■ Data lines:

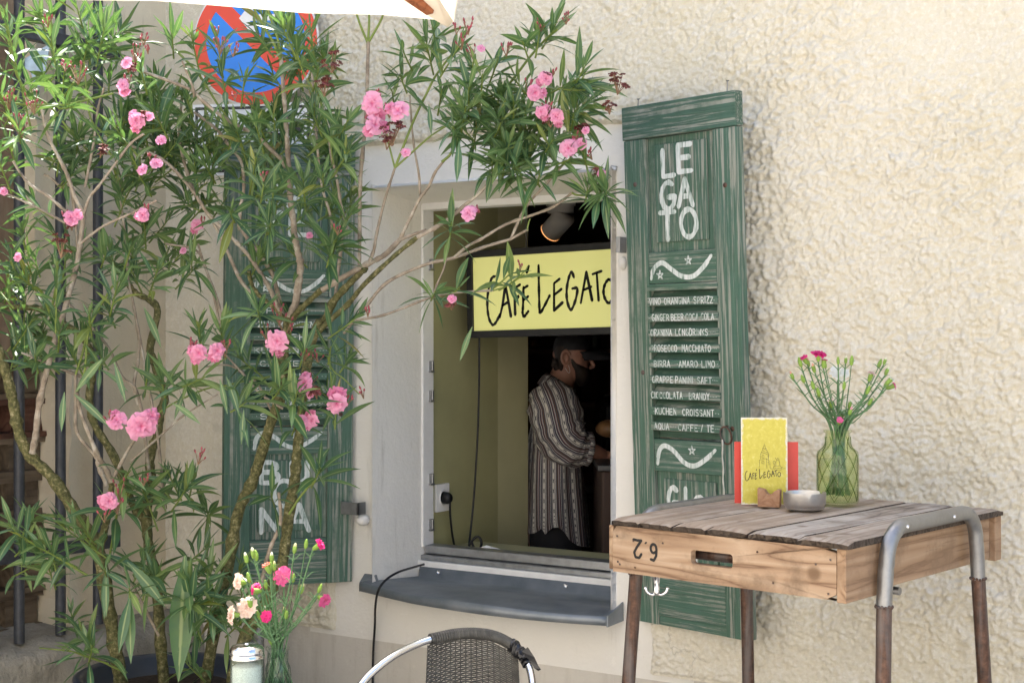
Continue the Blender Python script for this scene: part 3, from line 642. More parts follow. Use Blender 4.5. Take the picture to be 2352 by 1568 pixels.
# number and nails on the front board
m=MB(); yy=-.0022
def flip(pts,cx,cz,w,h): return [(cx-(a-.5)*w,yy,cz-(b-.5)*h) for a,b in pts]
m.ribbon(flip([(.9,.95),(.45,1.0),(.1,.7),(.05,.3)]+arc(.5,.27,.43,.27,180,500,12),.128,TZ-.074,.019,.038),.0066,(0,-1,0))
m.ribbon(flip([(.05,.78),(.3,1.0),(.75,.98),(.92,.72),(.6,.42),(.2,.12),(.05,.02),(.5,.03),(1,.0)],.082,TZ-.070,.024,.042),.0064,(0,-1,0))
m.ribbon([(.104,yy,TZ-.055),(.107,yy,TZ-.053)],.004,(0,-1,0)); m.build('number_mark',M['black'],tb)
m=MB()
for x,z in ((.022,TZ-.045),(.024,TZ-.106),(.030,TZ-.112),(.075,TZ-.115),(.07,TZ-.052),(.555,TZ-.058),(.59,TZ-.045),(.585,TZ-.118),(.45,TZ-.11),(.41,TZ-.046),(.155,TZ-.05)):
    m.lathe([(.0001,0),(.0022,0),(.0026,.001)],(x,-.0022,z),8,M=Matrix.Rotation(R(90),3,'X'))
m.build('nail_heads',M['rust'],tb)
# U-shaped tube frames, galvanised above the weld and rusty below
r=.0172
for sx,xx,lean in ((1,.650,.012),(-1,-.018,-.012)):
    ya,yb=.135,.600; 
    if sx<0: ya,yb=.14,.62
    top=TZ+(.012 if sx>0 else -.008); rc=.075
    pts=[(xx,ya-.012,TZ-.155),(xx,ya-.004,TZ-.075)]+[(xx,ya+rc-rc*math.cos(R(a)),top-rc+rc*math.sin(R(a))) for a in range(0,91,15)]+[(xx,yb-rc+rc*math.sin(R(a)),top-rc+rc*math.cos(R(a))) for a in range(0,91,15)]+[(xx,yb+.004,TZ-.075),(xx,yb+.012,TZ-.155)]
    m=MB(); m.tube(pts,r,18); m.build('tube_frame',M['galv'],tb)
    for y,sg in ((ya-.012,-1),(yb+.012,1)):
        m=MB(); zt_=TZ-.155
        m.tube([(xx,y,zt_+.004),(xx+lean*.9,y+sg*.03,.55),(xx+lean*1.8,y+sg*.065,.0)],r-.0004,18); m.build('leg',M['rust'],tb)
        m=MB()
        for k in range(14):
            a=2*math.pi*k/14; m.ball((xx+r*math.cos(a),y+r*math.sin(a),zt_+random.uniform(-.002,.002)),.0042,6,4)
        m.build('weld',M['rust'],tb)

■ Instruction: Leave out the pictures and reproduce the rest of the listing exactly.

■ Exercise result:
Continue the Blender Python script for this scene: part 3, from line 642. More parts follow. Use Blender 4.5. Take the picture to be 2352 by 1568 pixels.
# number and nails on the front board
m=MB(); yy=-.0022
def flip(pts,cx,cz,w,h): return [(cx-(a-.5)*w,yy,cz-(b-.5)*h) for a,b in pts]
m.ribbon(flip([(.9,.95),(.45,1.0),(.1,.7),(.05,.3)]+arc(.5,.27,.43,.27,180,500,12),.128,TZ-.074,.019,.038),.0066,(0,-1,0))
m.ribbon(flip([(.05,.78),(.3,1.0),(.75,.98),(.92,.72),(.6,.42),(.2,.12),(.05,.02),(.5,.03),(1,.0)],.082,TZ-.070,.024,.042),.0064,(0,-1,0))
m.ribbon([(.104,yy,TZ-.055),(.107,yy,TZ-.053)],.004,(0,-1,0)); m.build('number_mark',M['black'],tb)
m=MB()
for x,z in ((.022,TZ-.045),(.024,TZ-.106),(.030,TZ-.112),(.075,TZ-.115),(.07,TZ-.052),(.555,TZ-.058),(.59,TZ-.045),(.585,TZ-.118),(.45,TZ-.11),(.41,TZ-.046),(.155,TZ-.05)):
    m.lathe([(.0001,0),(.0022,0),(.0026,.001)],(x,-.0022,z),8,M=Matrix.Rotation(R(90),3,'X'))
m.build('nail_heads',M['rust'],tb)
# U-shaped tube frames, galvanised above the weld and rusty below
r=.0172
for sx,xx,lean in ((1,.650,.012),(-1,-.018,-.012)):
    ya,yb=.135,.600; 
    if sx<0: ya,yb=.14,.62
    top=TZ+(.012 if sx>0 else -.008); rc=.075
    pts=[(xx,ya-.012,TZ-.155),(xx,ya-.004,TZ-.075)]+[(xx,ya+rc-rc*math.cos(R(a)),top-rc+rc*math.sin(R(a))) for a in range(0,91,15)]+[(xx,yb-rc+rc*math.sin(R(a)),top-rc+rc*math.cos(R(a))) for a in range(0,91,15)]+[(xx,yb+.004,TZ-.075),(xx,yb+.012,TZ-.155)]
    m=MB(); m.tube(pts,r,18); m.build('tube_frame',M['galv'],tb)
    for y,sg in ((ya-.012,-1),(yb+.012,1)):
        m=MB(); zt_=TZ-.155
        m.tube([(xx,y,zt_+.004),(xx+lean*.9,y+sg*.03,.55),(xx+lean*1.8,y+sg*.065,.0)],r-.0004,18); m.build('leg',M['rust'],tb)
        m=MB()
        for k in range(14):
            a=2*math.pi*k/14; m.ball((xx+r*math.cos(a),y+r*math.sin(a),zt_+random.uniform(-.002,.002)),.0042,6,4)
        m.build('weld',M['rust'],tb)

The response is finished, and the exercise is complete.